**The task:**
Each line should be copied exactly.

**Data section:**
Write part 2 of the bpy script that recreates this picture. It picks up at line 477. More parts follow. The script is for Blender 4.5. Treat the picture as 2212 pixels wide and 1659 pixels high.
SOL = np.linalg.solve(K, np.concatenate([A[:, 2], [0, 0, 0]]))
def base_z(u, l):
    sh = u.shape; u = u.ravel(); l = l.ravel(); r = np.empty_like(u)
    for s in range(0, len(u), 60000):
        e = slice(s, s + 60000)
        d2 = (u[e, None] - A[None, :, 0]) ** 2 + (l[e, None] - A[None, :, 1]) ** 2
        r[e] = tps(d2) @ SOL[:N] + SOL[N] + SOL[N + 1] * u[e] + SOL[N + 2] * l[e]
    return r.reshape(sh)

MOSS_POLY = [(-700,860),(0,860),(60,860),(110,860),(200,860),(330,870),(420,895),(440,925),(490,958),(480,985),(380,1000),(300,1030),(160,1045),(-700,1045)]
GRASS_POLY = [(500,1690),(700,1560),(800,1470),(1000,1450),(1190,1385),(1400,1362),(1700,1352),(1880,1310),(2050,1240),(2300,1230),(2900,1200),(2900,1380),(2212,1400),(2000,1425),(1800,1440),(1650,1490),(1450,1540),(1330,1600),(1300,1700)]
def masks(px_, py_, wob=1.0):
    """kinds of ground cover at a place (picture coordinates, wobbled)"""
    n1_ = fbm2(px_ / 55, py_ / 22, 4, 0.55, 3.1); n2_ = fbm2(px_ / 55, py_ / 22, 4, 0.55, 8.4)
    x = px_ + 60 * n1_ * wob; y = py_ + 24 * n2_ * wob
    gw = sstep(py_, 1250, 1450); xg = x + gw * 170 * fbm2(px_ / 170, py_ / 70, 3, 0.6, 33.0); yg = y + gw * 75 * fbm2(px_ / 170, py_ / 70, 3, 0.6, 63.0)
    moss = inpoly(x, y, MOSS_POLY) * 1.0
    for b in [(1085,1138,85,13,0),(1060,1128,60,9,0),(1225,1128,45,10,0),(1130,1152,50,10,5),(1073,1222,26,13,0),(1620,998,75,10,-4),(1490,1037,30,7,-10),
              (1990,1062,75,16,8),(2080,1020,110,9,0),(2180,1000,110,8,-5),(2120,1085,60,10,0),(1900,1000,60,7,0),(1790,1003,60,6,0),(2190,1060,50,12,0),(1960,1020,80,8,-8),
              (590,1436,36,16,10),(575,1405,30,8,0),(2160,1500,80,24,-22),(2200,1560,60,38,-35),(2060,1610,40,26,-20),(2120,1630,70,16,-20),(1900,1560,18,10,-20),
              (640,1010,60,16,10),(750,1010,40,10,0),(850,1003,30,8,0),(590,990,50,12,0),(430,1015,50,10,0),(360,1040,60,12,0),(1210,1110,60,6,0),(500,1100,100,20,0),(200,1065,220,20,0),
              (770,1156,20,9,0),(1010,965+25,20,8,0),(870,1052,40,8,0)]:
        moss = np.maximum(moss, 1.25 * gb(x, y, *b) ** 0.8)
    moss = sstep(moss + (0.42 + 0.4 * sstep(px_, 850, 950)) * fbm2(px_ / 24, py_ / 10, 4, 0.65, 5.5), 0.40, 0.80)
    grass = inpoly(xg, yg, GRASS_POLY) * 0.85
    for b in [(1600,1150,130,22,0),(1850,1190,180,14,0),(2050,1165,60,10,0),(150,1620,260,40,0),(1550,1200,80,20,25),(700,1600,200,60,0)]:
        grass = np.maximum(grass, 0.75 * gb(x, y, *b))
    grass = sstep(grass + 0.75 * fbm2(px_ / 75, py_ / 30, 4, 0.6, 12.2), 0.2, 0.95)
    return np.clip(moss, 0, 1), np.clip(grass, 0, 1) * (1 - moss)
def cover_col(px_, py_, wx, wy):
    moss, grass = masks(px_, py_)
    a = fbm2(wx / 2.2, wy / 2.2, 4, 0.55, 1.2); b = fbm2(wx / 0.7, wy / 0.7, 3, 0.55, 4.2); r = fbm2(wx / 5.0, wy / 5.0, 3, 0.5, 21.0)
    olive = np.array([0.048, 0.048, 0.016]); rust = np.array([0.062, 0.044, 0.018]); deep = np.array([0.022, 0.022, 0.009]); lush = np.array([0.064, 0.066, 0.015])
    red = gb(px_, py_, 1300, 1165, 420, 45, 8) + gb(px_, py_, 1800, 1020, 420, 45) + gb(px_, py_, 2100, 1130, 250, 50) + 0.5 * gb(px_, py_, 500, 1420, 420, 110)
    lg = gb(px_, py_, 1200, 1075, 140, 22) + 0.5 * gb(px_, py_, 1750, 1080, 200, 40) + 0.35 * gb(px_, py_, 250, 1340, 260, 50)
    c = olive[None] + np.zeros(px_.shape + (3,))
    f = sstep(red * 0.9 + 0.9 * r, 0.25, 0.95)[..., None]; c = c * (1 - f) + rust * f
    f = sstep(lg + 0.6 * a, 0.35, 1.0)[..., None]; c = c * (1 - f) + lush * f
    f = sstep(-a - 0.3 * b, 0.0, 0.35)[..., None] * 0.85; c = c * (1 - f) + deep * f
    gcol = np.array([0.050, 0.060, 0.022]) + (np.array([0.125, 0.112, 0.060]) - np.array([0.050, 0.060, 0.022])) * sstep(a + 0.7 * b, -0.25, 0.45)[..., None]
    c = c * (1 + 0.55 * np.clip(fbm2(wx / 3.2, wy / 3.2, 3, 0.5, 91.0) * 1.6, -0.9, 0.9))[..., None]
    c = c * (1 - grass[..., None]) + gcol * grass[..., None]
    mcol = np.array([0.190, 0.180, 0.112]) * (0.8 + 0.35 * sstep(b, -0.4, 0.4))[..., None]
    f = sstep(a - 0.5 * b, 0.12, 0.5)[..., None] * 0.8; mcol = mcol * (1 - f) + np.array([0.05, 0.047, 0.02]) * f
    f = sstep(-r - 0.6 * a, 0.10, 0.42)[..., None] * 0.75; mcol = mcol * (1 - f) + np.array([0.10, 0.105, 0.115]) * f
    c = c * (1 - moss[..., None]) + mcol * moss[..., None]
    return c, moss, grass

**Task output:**
Write part 2 of the bpy script that recreates this picture. It picks up at line 477. More parts follow. The script is for Blender 4.5. Treat the picture as 2212 pixels wide and 1659 pixels high.
SOL = np.linalg.solve(K, np.concatenate([A[:, 2], [0, 0, 0]]))
def base_z(u, l):
    sh = u.shape; u = u.ravel(); l = l.ravel(); r = np.empty_like(u)
    for s in range(0, len(u), 60000):
        e = slice(s, s + 60000)
        d2 = (u[e, None] - A[None, :, 0]) ** 2 + (l[e, None] - A[None, :, 1]) ** 2
        r[e] = tps(d2) @ SOL[:N] + SOL[N] + SOL[N + 1] * u[e] + SOL[N + 2] * l[e]
    return r.reshape(sh)

MOSS_POLY = [(-700,860),(0,860),(60,860),(110,860),(200,860),(330,870),(420,895),(440,925),(490,958),(480,985),(380,1000),(300,1030),(160,1045),(-700,1045)]
GRASS_POLY = [(500,1690),(700,1560),(800,1470),(1000,1450),(1190,1385),(1400,1362),(1700,1352),(1880,1310),(2050,1240),(2300,1230),(2900,1200),(2900,1380),(2212,1400),(2000,1425),(1800,1440),(1650,1490),(1450,1540),(1330,1600),(1300,1700)]
def masks(px_, py_, wob=1.0):
    """kinds of ground cover at a place (picture coordinates, wobbled)"""
    n1_ = fbm2(px_ / 55, py_ / 22, 4, 0.55, 3.1); n2_ = fbm2(px_ / 55, py_ / 22, 4, 0.55, 8.4)
    x = px_ + 60 * n1_ * wob; y = py_ + 24 * n2_ * wob
    gw = sstep(py_, 1250, 1450); xg = x + gw * 170 * fbm2(px_ / 170, py_ / 70, 3, 0.6, 33.0); yg = y + gw * 75 * fbm2(px_ / 170, py_ / 70, 3, 0.6, 63.0)
    moss = inpoly(x, y, MOSS_POLY) * 1.0
    for b in [(1085,1138,85,13,0),(1060,1128,60,9,0),(1225,1128,45,10,0),(1130,1152,50,10,5),(1073,1222,26,13,0),(1620,998,75,10,-4),(1490,1037,30,7,-10),
              (1990,1062,75,16,8),(2080,1020,110,9,0),(2180,1000,110,8,-5),(2120,1085,60,10,0),(1900,1000,60,7,0),(1790,1003,60,6,0),(2190,1060,50,12,0),(1960,1020,80,8,-8),
              (590,1436,36,16,10),(575,1405,30,8,0),(2160,1500,80,24,-22),(2200,1560,60,38,-35),(2060,1610,40,26,-20),(2120,1630,70,16,-20),(1900,1560,18,10,-20),
              (640,1010,60,16,10),(750,1010,40,10,0),(850,1003,30,8,0),(590,990,50,12,0),(430,1015,50,10,0),(360,1040,60,12,0),(1210,1110,60,6,0),(500,1100,100,20,0),(200,1065,220,20,0),
              (770,1156,20,9,0),(1010,965+25,20,8,0),(870,1052,40,8,0)]:
        moss = np.maximum(moss, 1.25 * gb(x, y, *b) ** 0.8)
    moss = sstep(moss + (0.42 + 0.4 * sstep(px_, 850, 950)) * fbm2(px_ / 24, py_ / 10, 4, 0.65, 5.5), 0.40, 0.80)
    grass = inpoly(xg, yg, GRASS_POLY) * 0.85
    for b in [(1600,1150,130,22,0),(1850,1190,180,14,0),(2050,1165,60,10,0),(150,1620,260,40,0),(1550,1200,80,20,25),(700,1600,200,60,0)]:
        grass = np.maximum(grass, 0.75 * gb(x, y, *b))
    grass = sstep(grass + 0.75 * fbm2(px_ / 75, py_ / 30, 4, 0.6, 12.2), 0.2, 0.95)
    return np.clip(moss, 0, 1), np.clip(grass, 0, 1) * (1 - moss)
def cover_col(px_, py_, wx, wy):
    moss, grass = masks(px_, py_)
    a = fbm2(wx / 2.2, wy / 2.2, 4, 0.55, 1.2); b = fbm2(wx / 0.7, wy / 0.7, 3, 0.55, 4.2); r = fbm2(wx / 5.0, wy / 5.0, 3, 0.5, 21.0)
    olive = np.array([0.048, 0.048, 0.016]); rust = np.array([0.062, 0.044, 0.018]); deep = np.array([0.022, 0.022, 0.009]); lush = np.array([0.064, 0.066, 0.015])
    red = gb(px_, py_, 1300, 1165, 420, 45, 8) + gb(px_, py_, 1800, 1020, 420, 45) + gb(px_, py_, 2100, 1130, 250, 50) + 0.5 * gb(px_, py_, 500, 1420, 420, 110)
    lg = gb(px_, py_, 1200, 1075, 140, 22) + 0.5 * gb(px_, py_, 1750, 1080, 200, 40) + 0.35 * gb(px_, py_, 250, 1340, 260, 50)
    c = olive[None] + np.zeros(px_.shape + (3,))
    f = sstep(red * 0.9 + 0.9 * r, 0.25, 0.95)[..., None]; c = c * (1 - f) + rust * f
    f = sstep(lg + 0.6 * a, 0.35, 1.0)[..., None]; c = c * (1 - f) + lush * f
    f = sstep(-a - 0.3 * b, 0.0, 0.35)[..., None] * 0.85; c = c * (1 - f) + deep * f
    gcol = np.array([0.050, 0.060, 0.022]) + (np.array([0.125, 0.112, 0.060]) - np.array([0.050, 0.060, 0.022])) * sstep(a + 0.7 * b, -0.25, 0.45)[..., None]
    c = c * (1 + 0.55 * np.clip(fbm2(wx / 3.2, wy / 3.2, 3, 0.5, 91.0) * 1.6, -0.9, 0.9))[..., None]
    c = c * (1 - grass[..., None]) + gcol * grass[..., None]
    mcol = np.array([0.190, 0.180, 0.112]) * (0.8 + 0.35 * sstep(b, -0.4, 0.4))[..., None]
    f = sstep(a - 0.5 * b, 0.12, 0.5)[..., None] * 0.8; mcol = mcol * (1 - f) + np.array([0.05, 0.047, 0.02]) * f
    f = sstep(-r - 0.6 * a, 0.10, 0.42)[..., None] * 0.75; mcol = mcol * (1 - f) + np.array([0.10, 0.105, 0.115]) * f
    c = c * (1 - moss[..., None]) + mcol * moss[..., None]
    return c, moss, grass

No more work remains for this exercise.